In unionized companies, there is usually a wage compression between low-paid janitors, laborers, and the highly skilled, better-paid workers.
Many American workers are aware of the union advantages. A Peter D. Hart poll finds that 43 percent of them would definitely or probably vote for a union if given an opportunity. That's up by nearly half over the past 15 years.
But few get the chance.
Though unions added a net 100,000 members last year, union membership as a proportion of total payrolls has shrunk from about 35 percent in the 1950s to 13.9 percent in 1998. How come?
"The companies don't want unions," says Richard Freeman, an economist at Harvard University, Cambridge, Mass. "The companies make the costs high for workers wanting a union. There are a zillion things companies can do to prevent unionization."
Employees pushing for a union may face years of battle at work.
"Companies can make life miserable for union activists," says Mr. Freeman. And if the union loses an election, the activist often has no career left in the firm.

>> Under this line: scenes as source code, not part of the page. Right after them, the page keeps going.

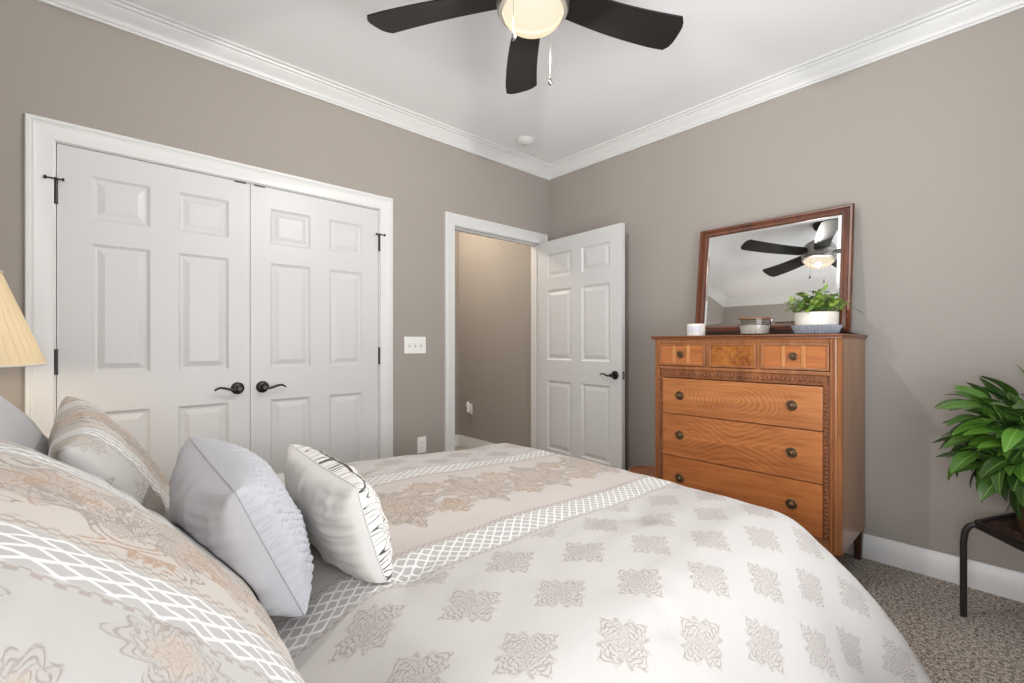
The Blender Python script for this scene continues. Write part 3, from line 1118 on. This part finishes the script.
def two_face(name, label, c, lean, yaw, roll, W, Hh, T, seed, back, front, fr_name, ruffle=None, T2=None):
    t = thing(name, label, 'pillow')
    mw = pose(t, c, lean, yaw, roll)
    obj('back_cover', pillow_mesh(W, Hh, T * (1.2 if ruffle else 1.0), seed, -1, 64, 0.06, 0.012), back, t, 180)
    fb = pillow_mesh(W, Hh, T2 or T, seed, 1, 150 if ruffle else 48, 0.06, 0.006, ruffle)
    obj(fr_name, fb, front, t, 180)
    bm = B()                                    # seam cord; its grey on the ruffled pillow paints a shadow crease
    pts = []
    cc = 0.06
    for s in range(96):
        u = s / 24
        k, f = int(u), (u - int(u)) * 2 - 1
        a, b_ = ((f, -1), (1, f), (-f, 1), (-1, -f))[k]
        pts.append((W / 2 * a * (1 - cc * (1 - b_ * b_)), Hh / 2 * b_ * (1 - cc * (1 - a * a)), 0))
    tube(bm, pts + [pts[0]], 0.0016, 6)
    obj('seam_crease', bm, 'mid_grey' if ruffle else back, t, 180)
    kids = [(ch, mw) for ch in t.children]
    for ch in t.children: rest(ch, mw)
    return kids


def net(x, y):
    """smocked cloth: puffs between a diamond net of stitched tucks"""
    u = (x + y) / 0.021 + 0.25 * sin(30 * y)
    v = (x - y) / 0.021 + 0.25 * sin(27 * x)
    return 0.0125 * abs(sin(pi * u) * sin(pi * v)) ** 0.4 - 0.004


T1 = two_face('throw_pillow', 'silver grey throw pillow with a ruffled front, leaning by the patterned shams', (-2.828, -1.770, 0.788), 66, 0, 4, 0.425, 0.285, 0.170, 2.2, 'grey_cloth', 'ruffle', 'ruffled_front', net)
T2 = two_face('throw_pillow', 'plain white throw pillow with black scroll embroidery on its front', (-2.640, -1.79, 0.765), 72, 0, 3, 0.395, 0.240, 0.150, 7.7, 'white_cloth', 'scroll', 'embroidered_front')
squeeze([S2], [S1])
squeeze([P1], [S2]); squeeze([P1], [S1])
squeeze(T1, [S1]); squeeze(T1, [S2])

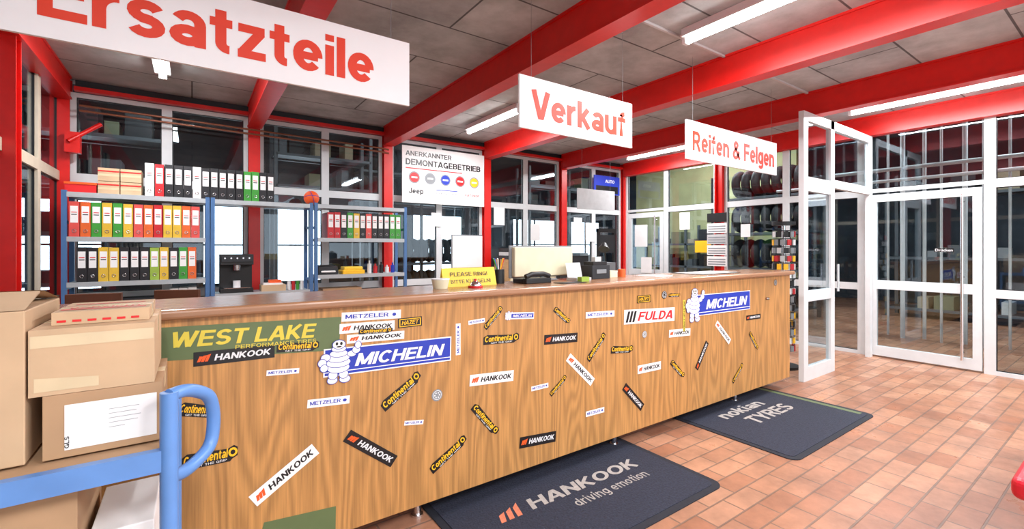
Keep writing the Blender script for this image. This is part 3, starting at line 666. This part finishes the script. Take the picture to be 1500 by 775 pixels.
# ------------------------------------------------------------------ blue trolley with cartons
b=MB(); xa,xb,ya,yb=-.85,-.05,1.52,1.97
b.tube([(xb,ya,.1),(xb,ya,.995)],.021,BLUE); b.tube([(xb,yb,.1),(xb,yb,.86)],.021,BLUE)
for y in(ya,yb):
    b.tube([(xa,y,.1),(xa,y,1.0)],.021,BLUE)
    b.box(xa,y-.013,.79,xb,y+.013,.846,BLUE); b.box(xa,y-.013,.2,xb,y+.013,.25,BLUE)
for x in(xa,xb): b.box(x-.013,ya,.79,x+.013,yb,.846,BLUE); b.box(x-.013,ya,.2,x+.013,yb,.25,BLUE)
b.box(xa,ya,.81,xb,yb,.84,CARD2).box(xa,ya,.21,xb,yb,.235,SHELF)
hp=[(-.05,1.52,.985),(-.02,1.55,.985),(.01,1.585,.97),(.04,1.62,.94),(.052,1.64,.89),(.052,1.645,.83),(.04,1.63,.785),(.0,1.58,.762),(-.03,1.54,.762),(-.05,1.52,.775)]
sm=[]
for i in range(len(hp)-1):
    for k in range(4):
        P=[Vector(hp[max(0,min(len(hp)-1,i+d))]) for d in(-1,0,1,2)]; t=k/4
        sm.append(.5*((2*P[1])+(-P[0]+P[2])*t+(2*P[0]-5*P[1]+4*P[2]-P[3])*t*t+(-P[0]+3*P[1]-3*P[2]+P[3])*t**3))
sm.append(Vector(hp[-1])); b.tube(sm,.018,BLUE)
for x in(xa,xb):
    for y in(ya,yb): b.torus((x,y,.05),.035,.014,(0,1,0),TYRE,16,6); b.cyl((x,y-.015,.05),(x,y+.015,.05),.03,GREY); b.box(x-.012,y-.02,.05,x+.012,y-.016,.12,GREY)
b.build('hand_trolley')
def carton(name,x0,y0,z0,x1,y1,z1,m=CARD,tape=True,extra=None):
    b=MB().box(x0,y0,z0,x1,y1,z1,m)
    if tape:
        yc=(y0+y1)/2; b.box(x0-.0008,yc-.025,z1-.05,x1+.0008,yc+.025,z1+.0008,TAPE)
        b.box(x0,yc-.001,z1,x1,yc+.001,z1+.001,CARD2)
    if extra: extra(b)
    return b.build(name,bevel=.003)
def lab(b): 
    b.quad((-.265,1.5985,.865),X_,Z_,.185,.115,PAPER)
    for k in range(5): b.quad((-.18,1.598,.905+k*.012),X_,Z_,.03+.04*random.random(),.0012,PGREY)
    b.text('GLS',(-.256,1.598,.87),Z_,-X_,.03,.009,PBLACK)
carton('cardboard_box',-.305,1.6,.847,-.068,1.93,1.008,CARD2,extra=lab)
def b2(b):
    b.quad((-.327,1.5992,1.13),X_,Z_,.24,.03,TAPE); b.poly((0,1.599,0),X_,Z_,[(-.32,1.02),(-.2,1.02),(-.2,1.045),(-.32,1.055)],TAPE)
carton('cardboard_box',-.33,1.6,1.009,-.085,1.94,1.175,CARD,extra=b2)
def redt(b):
    for k in range(6): b.quad((-.29+k*.03,1.659,1.183),X_,Z_,.018,.006,PRED)
    b.quad((-.29,1.70,1.2112),X_,Y_,.18,.02,PRED)
    b.quad((-.28,1.84,1.2112),X_,Y_,.16,.015,PRED); b.text('VORSICHT',(-.28,1.735,1.2112),X_,Y_,.16,.025,PRED)
carton('cardboard_box',-.30,1.66,1.176,-.10,1.92,1.21,CARD,extra=redt)
def flaps(b):
    for (ya_,yb_) in((1.6,1.765),(1.96,1.795)):
        b.add([(-.82,ya_,1.226),(-.336,ya_,1.226),(-.34,yb_,1.258),(-.815,yb_,1.258)],[(0,1,2,3)],CARD)
        b.add([(-.82,ya_,1.2265),(-.336,ya_,1.2265),(-.34,yb_,1.262),(-.815,yb_,1.262)],[(0,1,2,3)],CARD)
carton('cardboard_box',-.82,1.6,.847,-.335,1.96,1.225,CARD,tape=False,extra=flaps)
carton('cardboard_box',-.82,1.56,.251,-.235,1.93,.78,CARD2)
carton('paper_carton',-.22,1.6,.251,-.085,1.9,.63,PAPER,tape=False)

# ------------------------------------------------------------------ storage hall contents
def rack(x,y,ln,axis,levels,kind,gap=.3):
    b=MB(); d=.6; R=random.Random(int(x*31+y*17))
    def bx(u0,v0,z0,u1,v1,z1,m):
        if axis=='x': b.box(x+u0,y+v0,z0,x+u1,y+v1,z1,m)
        else: b.box(x+v0,y+u0,z0,x+v1,y+u1,z1,m)
    n=max(1,round(ln/1.5))
    for k in range(n+1):
        for v in(0,d): bx(k*ln/n-.03,v,0,k*ln/n+.03,v+.06,levels[-1]+.5,HGREY if kind=='box' else DARK)
    for z in levels: bx(0,0,z-.05,ln,.06,z,HGREY); bx(0,d,z-.05,ln,d+.06,z,HGREY); bx(0,.06,z-.02,ln,d,z,DARK)
    for z in levels:
        u=.06
        while u<ln-.4:
            if kind=='tyre':
                c=(x+u+.1,y+.33,z+.31) if axis=='x' else (x+.33,y+u+.1,z+.31)
                b.torus(c,.22,.09,(1,0,0) if axis=='x' else (0,1,0),TYRE,18,8,1.); u+=.21
            else:
                w_=R.uniform(.1,.35);h_=R.uniform(.1,.4); bx(u,.05,z+.001,u+w_,.5,z+h_,R.choice((TAN,OLV,GREY,DARK,DARK,HGREY,HGREY,BLACK,BLACK,LGREY))); u+=w_+R.uniform(.02,gap)
    b.build('storage_rack')
rack(-3.5,8.6,3.2,'x',[.2,.9,1.6,2.3,3.0],'box'); rack(1.3,9.6,1.8,'x',[.2,2.6,3.2],'box'); rack(3.2,10.6,3.0,'x',[.2,1.0,2.5,3.2],'tyre')
rack(7.8,10.2,3.0,'x',[.2,.9,2.5,3.2],'box'); rack(9.6,3.9,1.9,'y',[.2,.95,1.7,2.45],'tyre'); rack(11.6,.4,2.8,'y',[.2,1.2,2.4],'box',.8)
rack(10.8,6.0,2.6,'y',[.2,.9,1.5],'box'); rack(-3.4,1.5,5.0,'y',[.2,.9,1.6,2.4],'box')
b=MB()
for k in range(11):
    b.cyl((8.9+.15*(k%2),.5+.22*k,0.0),(8.9+.15*(k%2),.5+.22*k,4.6),.016+.007*(k%3),LGREY,8)
b.cyl((8.9,.2,2.6),(8.9,3.2,2.6),.03,LGREY,8); b.cyl((8.7,-2,2.4),(8.7,4,2.4),.025,LGREY,8); b.build('vertical_pipes')
def hl(x,y,e):
    l=bpy.data.lights.new('hall_fill_light','AREA'); l.shape='RECTANGLE'; l.size=.15; l.size_y=1.4; l.energy=e; l.color=(.85,.94,1)
    b=MB().box(x-.08,y-.75,4.2,x+.08,y+.75,4.26,WHITE).cyl((x,y-.7,4.18),(x,y+.7,4.18),.018,TUBE)
    for yy in(-.6,.6): b.cyl((x,y+yy,4.26),(x,y+yy,4.6),.004,GREY,5)
    o=b.build('fluorescent_lamp')
    q=bpy.data.objects.new('hall_fill_light',l); q.location=(x,y,4.14); SC.collection.objects.link(q); q.parent=o
hl(0,7.6,55);hl(4,8,60);hl(8.6,7.6,140);hl(8.7,4,90);hl(9.3,.8,110);hl(-2.6,4,35);hl(10.2,6.2,120)  # unseen tube lamps added to brighten the hall behind the glass

# ------------------------------------------------------------------ world, camera
w=bpy.data.worlds.new('world'); SC.world=w; w.use_nodes=True; nt=w.node_tree
bg=nt.nodes['Background']; bg.inputs[0].default_value=(.9,.95,1,1); bg.inputs[1].default_value=2.1  # room front left open behind camera so this light enters as added fill
cam=bpy.data.cameras.new('camera'); cam.lens=16.0; cam.sensor_width=36; cam.shift_y=-24.5/1500; cam.clip_start=.05
o=bpy.data.objects.new('camera',cam); o.location=(0,0,1.38); o.rotation_euler=(math.radians(90),0,math.radians(-35.11)); SC.collection.objects.link(o); SC.camera=o
SC.view_settings.view_transform='Standard'; SC.view_settings.look='None'; SC.view_settings.exposure=0
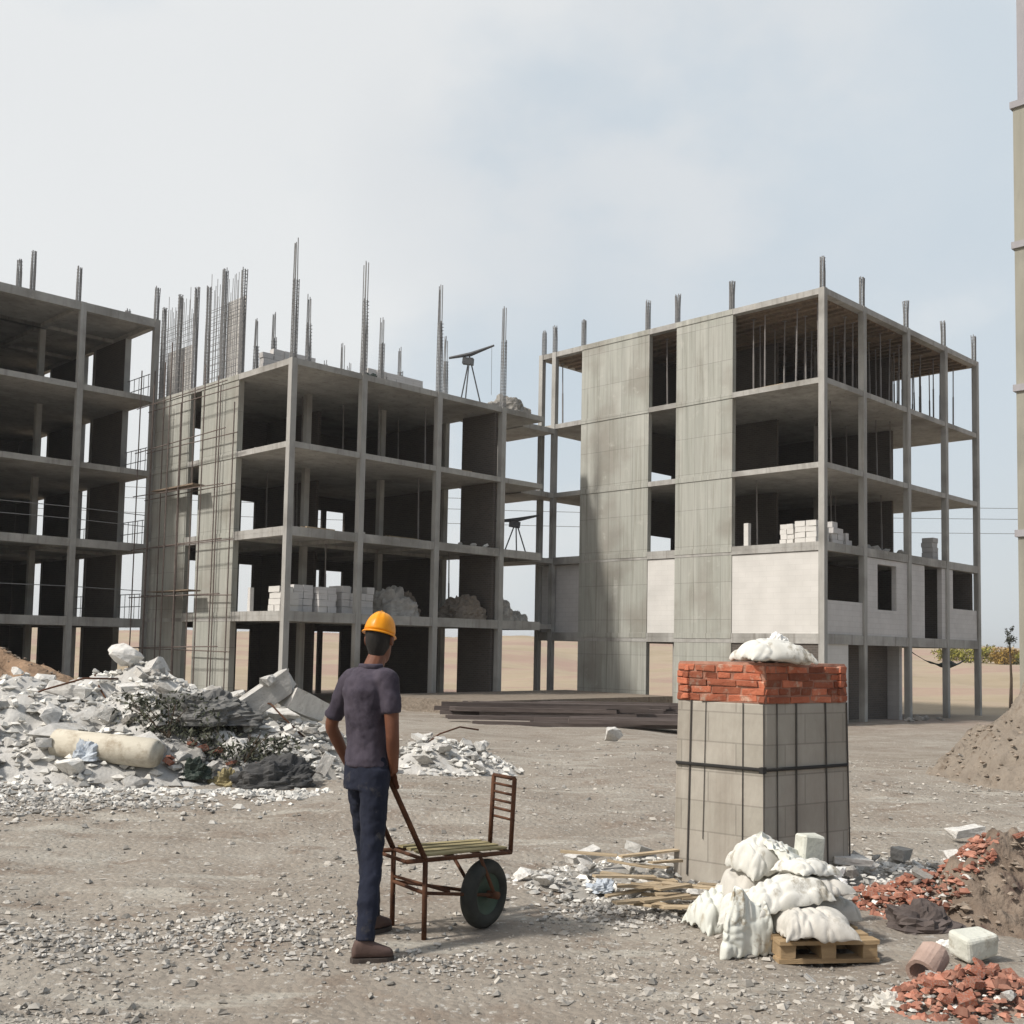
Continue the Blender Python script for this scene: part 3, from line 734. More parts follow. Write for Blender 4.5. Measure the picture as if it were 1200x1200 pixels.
for h, n_, hi in ((HEAPS[1], 1700, .05), (HEAPS[0], 700, .07), (HEAPS[5], 900, .028)):
    for _ in range(n_):
        x, y = in_heap(h, 1.15); s_ = random.uniform(.2, 1) ** 2 * hi + .006
        cl_.append((x, y, top(x, y) - .035 + s_ * .2, s_))
stones_mesh('rubble', cl_, M_clods)
gr = []
def gdens(x, y): return .5 + .9 * noise.noise((x * .55, y * .55, 9.0)) + .35 * noise.noise((x * 1.7, y * 1.7, 2.0))
n = 0
while n < 30000:
    a = R(random.uniform(-33, 33)); r = 4.0 * (24 / 4.0) ** (random.random() ** 1.15)
    x, y = r * math.sin(a), r * math.cos(a)
    if random.random() > max(.08, gdens(x, y) * .8 - .12): continue
    s = min(.024, .0035 * random.random() ** -.5) * (1 + .04 * r)
    gr.append((x, y, gz(x, y) + s * .15, s)); n += 1
stones_mesh('gravel', gr, M_gravel)

chips = []
for (cx, cy, rx, ry, n_, hi) in ((-1.45, 6.15, .80, .45, 1050, .022), (-2.3, 5.7, .55, .35, 420, .022), (-.55, 5.6, .5, .22, 350, .018), (-4.6, 10.9, 1.6, .9, 1500, .035), (-6.2, 11.2, 1.2, .7, 700, .04), (.75, 6.9, .42, .38, 900, .024), (2.7, 8.4, .7, .5, 500, .032), (1.9, 5.2, .5, .3, 260, .02)):
    for _ in range(n_):
        x, y = cx + random.gauss(0, rx * .6), cy + random.gauss(0, ry * .6)
        if math.hypot(x + .72, y - 5.64) < .16 or math.hypot(x + .74, y - 6.2) < .14: continue
        s_ = random.uniform(.25, 1) ** 2 * hi + .004
        chips.append((x, y, gz(x, y) + s_ * .3, s_))
stones_mesh('gravel', chips, M_chips)
dark = []
for _ in range(260):
    a = R(random.uniform(-30, 30)); r = random.uniform(4.6, 11); x, y = r * math.sin(a), r * math.cos(a)
    if gdens(x, y) < .45: continue
    s_ = random.uniform(.006, .016); dark.append((x, y, gz(x, y) + s_ * .2, s_))
stones_mesh('gravel', dark, M_darkchip)
# countable chunks
G1 = 'broken concrete chunks on the long rubble bank'
for k in range(112):
    x, y = in_heap(HEAPS[2]); s = random.choice((.1, .13, .16, .2, .26, .34)) * random.uniform(.8, 1.15)
    put_chunk(CH_W, 'concrete_chunk', x, y, s, 'broken pale concrete chunk lying in the long rubble bank with the cream pipe', 'chunk', G1, .3)
G2 = 'grey stones around the dark shrubs'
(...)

Under the law, management can't fire an activist, notes Freeman. "But you don't have to promote him ever again."
When a company faces a union drive, it often hires union-busting professionals for guidance. The unions employ their own professional organizers.
Management is usually tough. It often will tell supervisors they will be fired if the union wins. And the executives may not want to know what means are used in the persuasion process.
Penalties for infringement of laws by companies trying to block unions are "minuscule," says Freeman.
Executives sometimes warn workers that even if they get a union, management doesn't have to sign a contract. And they often don't.
If there is a strike, companies are more often nowadays hiring replacement workers. The United States is about the only nation that permits this practice.
Former Sen. Bill Bradley, seeking crucial union support for nomination as the Democratic presidential candidate, recently promised to push for making the hiring of replacement workers illegal.
Labor still has clout in Washington.